The Ecumenical Patriarchate’s representative to the European Parliament in Belgium crossed the Atlantic specifically to discuss the religious freedom process with His Eminence Archbishop Demetrios and the National Council of the Order of St. Andrew/Archons of the Ecumenical Patriarchate during its most recent monthly meeting.

At the headquarters of the Greek Orthodox Church in America, His Eminence Metropolitan Emmanuel of France, the director of the Patriarchate’s Liaison Office to the European Union, exhorted the Archons to make an official visit to Brussels within the next few months. The trip will focus on meeting EU officials, and bringing to their attention the religious human rights deficit vis-a-vis the Ecumenical Patriarchate, as October 2005 approaches — the scheduled start date for Turkey’s negotiations to join the EU.

The Archons are hoping the upcoming EU accession talks will motivate Turkish leaders to reverse their discriminatory policies against non-Muslim religious minorities. The government’s long-standing religious human right violations against the Ecumenical Patriarchate have been threatening to exterminate the Orthodox Christian community in Turkey. The policies include refusing to recognize the Patriarchate’s ecumenical status, denying it permission to repair its properties, expropriating thousands of church properties, and disallowing the re-opening of the Halki Theological School, which the government forcibly closed in 1971.

According to a 2005 report by Yale Law School, Turkey’s squelching of the religious freedoms of non-Muslim minorities violates its obligations under international human rights law and the Treaty of Lausanne, which it signed in 1923.

Addressing the Archons, the Metropolitan said, “The work I think we need to do, I in Brussels and you here and in Ankara and in Istanbul, is to see which way we can bring the issues of the Patriarchate forward and persuade the decision-makers that these are vital issues that affect not only our community but also other minorities in Turkey.”

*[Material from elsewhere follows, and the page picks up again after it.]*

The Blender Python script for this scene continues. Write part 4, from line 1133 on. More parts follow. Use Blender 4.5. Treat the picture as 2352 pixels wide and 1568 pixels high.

Metropolitan Emmanuel emphasized that this was a crucial period in the Patriarchate’s history, a time when the Archons’ work can influence authorities in the U.S. and Europe for the benefit of the church. He described the Archons’ first visit to Brussels as an educational one.

 “They would come to understand and see which way we can act,” he said. “They are not men of the cloth, but they are very influential as a group.”

His Eminence Archbishop Demetrios, Primate of the Greek Orthodox Archdiocese and the Ecumenical Patriarchate’s Exarch in America, suggested the Archons may have been “born and brought into this world for this moment.”

“We are perhaps privileged and called for this specific mission at this time in history,” said Archbishop Demetrios. “Perhaps now we enter the most decisive period in our work here as Archons.”  Archon National Commander Dr. Anthony Limberakis said now may be the most dangerous time for the Ecumenical Patriarchate since 1922, when thousands of Greek Orthodox in Turkey perished or were driven from their homes during the height of ethnic warfare in the Balkans.

“Never before has there been this opportunity to exert pressure that we as Americans and Orthodox Christians can do,” said Dr. Limberakis. “This really defines the role of the Archons to defend the mother Church.”

Ecumenical Patriarch Bartholomew established the Liaison Office to the EU in 1994 as a means of defending the church’s concerns in Europe, keeping open relations with European institutions and fostering inter-religious dialogue. He appointed Metropolitan Emmanuel, who studied under Archbishop Demetrios when the latter taught at the Holy Cross School of Theology in Brookline, Mass.